Film: The Men Who Stare at Goats
Journalist Bob Wilton (Ewan McGregor) wordt gedumpt door zijn vrouw Debora (Rebecca Mader) en van ellende besluit hij te doen wat mannen met een gebroken hart al sinds het begin der tijden doen: Hij zoekt de oorlog op. De Irakoorlog in dit geval. Hiermee wil hij Debora (en zichzelf) bewijzen dat hij geen watje is. Al snel ontmoet hij de nogal excentrieke ex-militair Lyn Cassady (George Clooney) die hem op sleeptouw neemt om, zo blijkt, de leider van zijn voormalige eenheid, Bill Django, te vinden. Wat volgt is een krankzinnige reis door Irak afgewisseld met een zo mogelijk nog krankzinniger relaas over de ontstaansgeschiedenis van de geheime paranormale (!) legereenheid waar Lyn ooit deel van uitmaakte.
Hoe maak je een film waarin een scène past waarin een soldaat een geit probeert dood te staren? Simpel, je baseert je op een non-fictieboek. In dit geval eentje van journalist Jon Ronson over de geheime eenheid van het Amerikaanse leger die zich in de jaren tachtig bezighield met paranormale methoden van oorlogsvoering. Dat is wat acteur en regisseur Grant Heslov heeft gedaan met de oorlogskomedie The Men Who Stare at Goats. Zo absurd als de film is, zo waarheidsgebaseerd is hij: Een eenheid die geloofde dat je met staren geiten kunt doden heeft echt bestaan! De bekende martelmethode waarbij verdachten urenlang naar snoeiharde metal moeten luisteren, schijnt hier haar oorsprong te vinden.
Het basisgegeven van de paranormale eenheid is even bizar als briljant. Het verhaal daarentegen (Cassady, met Wilton in zijn kielzog, is op zoek naar Django, vindt deze en dan komt de finale waarin de slechterik verslagen moet worden) is voorspelbaar en dient puur als kapstok voor allerlei zonderlinge situaties. Op zich geen ramp, het is immers een komedie. Wat erger is, is dat de film inzakt na de zoektocht naar Django. Dit komt door het heerlijke samenspel tussen de duidelijk van zijn rol genietende Clooney en een goed tegenwicht biedende McGregor. De scènes tussen de van zelfvertrouwen blakende ex-militair Cassady en de timide en bangelijke journalist Wilton zijn over het algemeen een groot genot om naar te kijken waardoor alles wat erna komt haast wel tegen móet vallen. De scène waarin Cassady tijdens het autorijden een wolk wegkijkt en vervolgens tegen een stuk steen botst en Wilton verleidt tot het schitterende “Gees, you had like the whole dessert to drive in, Lyn” is van hoog droogkomisch niveau.
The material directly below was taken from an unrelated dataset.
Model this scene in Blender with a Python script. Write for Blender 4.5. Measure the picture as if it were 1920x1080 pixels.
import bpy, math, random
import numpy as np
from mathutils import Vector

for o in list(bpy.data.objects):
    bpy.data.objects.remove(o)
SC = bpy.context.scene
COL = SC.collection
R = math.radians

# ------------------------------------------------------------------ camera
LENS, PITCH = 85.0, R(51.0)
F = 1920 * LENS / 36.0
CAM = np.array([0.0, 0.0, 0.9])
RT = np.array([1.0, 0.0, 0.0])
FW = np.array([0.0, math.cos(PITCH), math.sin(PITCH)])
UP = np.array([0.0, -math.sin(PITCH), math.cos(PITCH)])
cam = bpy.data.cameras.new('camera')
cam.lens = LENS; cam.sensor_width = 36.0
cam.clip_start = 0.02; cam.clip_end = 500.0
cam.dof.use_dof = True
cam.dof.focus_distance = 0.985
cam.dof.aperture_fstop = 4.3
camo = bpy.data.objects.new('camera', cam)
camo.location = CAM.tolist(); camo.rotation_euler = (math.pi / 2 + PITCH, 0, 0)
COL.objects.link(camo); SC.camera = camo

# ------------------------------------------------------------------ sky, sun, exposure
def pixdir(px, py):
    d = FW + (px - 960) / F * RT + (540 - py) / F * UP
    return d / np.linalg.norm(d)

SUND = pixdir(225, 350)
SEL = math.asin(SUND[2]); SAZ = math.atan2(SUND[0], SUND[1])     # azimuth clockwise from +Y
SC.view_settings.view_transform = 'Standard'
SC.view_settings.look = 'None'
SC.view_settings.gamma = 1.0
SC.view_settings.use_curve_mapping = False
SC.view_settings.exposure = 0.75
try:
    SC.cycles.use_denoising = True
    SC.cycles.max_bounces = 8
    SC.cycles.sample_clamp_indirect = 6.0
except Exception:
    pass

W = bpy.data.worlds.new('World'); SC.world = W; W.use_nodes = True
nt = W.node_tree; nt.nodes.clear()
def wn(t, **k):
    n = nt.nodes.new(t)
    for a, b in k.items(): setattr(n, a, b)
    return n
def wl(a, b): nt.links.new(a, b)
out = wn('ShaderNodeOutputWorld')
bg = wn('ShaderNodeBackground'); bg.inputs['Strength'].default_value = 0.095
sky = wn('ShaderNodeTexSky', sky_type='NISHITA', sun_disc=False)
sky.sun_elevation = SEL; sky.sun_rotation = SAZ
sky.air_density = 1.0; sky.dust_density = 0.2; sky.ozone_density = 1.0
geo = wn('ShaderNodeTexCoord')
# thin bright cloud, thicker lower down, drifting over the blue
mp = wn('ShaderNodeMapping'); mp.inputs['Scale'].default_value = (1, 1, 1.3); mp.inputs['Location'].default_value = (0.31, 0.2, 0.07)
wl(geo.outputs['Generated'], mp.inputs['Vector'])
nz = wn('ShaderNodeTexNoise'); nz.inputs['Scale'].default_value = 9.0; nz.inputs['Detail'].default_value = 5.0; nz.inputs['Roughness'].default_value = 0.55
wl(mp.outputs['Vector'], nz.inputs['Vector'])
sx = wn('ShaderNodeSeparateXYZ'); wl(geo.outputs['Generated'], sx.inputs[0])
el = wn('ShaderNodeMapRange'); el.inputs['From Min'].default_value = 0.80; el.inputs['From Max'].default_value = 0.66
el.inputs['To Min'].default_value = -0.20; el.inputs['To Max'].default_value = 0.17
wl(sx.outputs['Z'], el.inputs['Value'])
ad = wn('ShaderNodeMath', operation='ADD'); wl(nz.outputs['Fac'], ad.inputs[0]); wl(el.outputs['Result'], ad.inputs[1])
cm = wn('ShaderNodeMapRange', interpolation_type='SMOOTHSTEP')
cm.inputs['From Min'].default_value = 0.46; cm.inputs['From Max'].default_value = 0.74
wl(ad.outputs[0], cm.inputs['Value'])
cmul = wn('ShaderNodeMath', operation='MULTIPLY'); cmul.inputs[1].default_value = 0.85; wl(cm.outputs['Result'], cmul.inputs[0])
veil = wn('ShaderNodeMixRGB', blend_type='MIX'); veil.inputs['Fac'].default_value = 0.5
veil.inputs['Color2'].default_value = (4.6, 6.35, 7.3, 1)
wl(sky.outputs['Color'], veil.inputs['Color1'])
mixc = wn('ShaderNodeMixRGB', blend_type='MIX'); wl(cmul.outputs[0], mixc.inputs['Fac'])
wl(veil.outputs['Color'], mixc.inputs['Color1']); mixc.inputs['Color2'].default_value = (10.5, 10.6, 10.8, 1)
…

Net als het moment dat Cassady Wilton vertelt over de Dim Mak (dodelijke aanraking) die iemand het leven kostte... na achttien jaar. In tegenstelling tot de briljante en 'loony' Clooney speelt Jeff Bridges een weinig geïnspireerde rol als New Age-aanhanger bij uitstek en leider van de eenheid Bill Django. Voor wie wil genieten van Bridges als hippie kan beter naar de briljante Coen brothers-film The Big Lebowski kijken dan naar deze herhalingsoefening. Ook de door groot acteur Kevin Spacey gespeelde slechterik Larry Hooper is maar mondjesmaat de moeite. Aan Spacey ligt dit niet. Naarmate er meer paranormale karakters bijkomen, wordt de film te karikaturaal om echt grappig te zijn.
Het (ver)wonderlijke gegeven van de paranormale legereenheid en het fijne spel van en tussen McGregor en Clooney maken dat de mondhoeken niet omlaag hoeven. Integendeel, er zijn genoeg hilarische scènes. Dat de film in het laatste deel inzakt door minder grappige momenten in een minder geslaagde plot en dat Bridges en Spacey niet echt overtuigen in het neerzetten van hun rollen is geen onoverkomelijk probleem. Een geweldige Clooney tilt de film namelijk hoogstpersoonlijk uit het middelmaatniveau.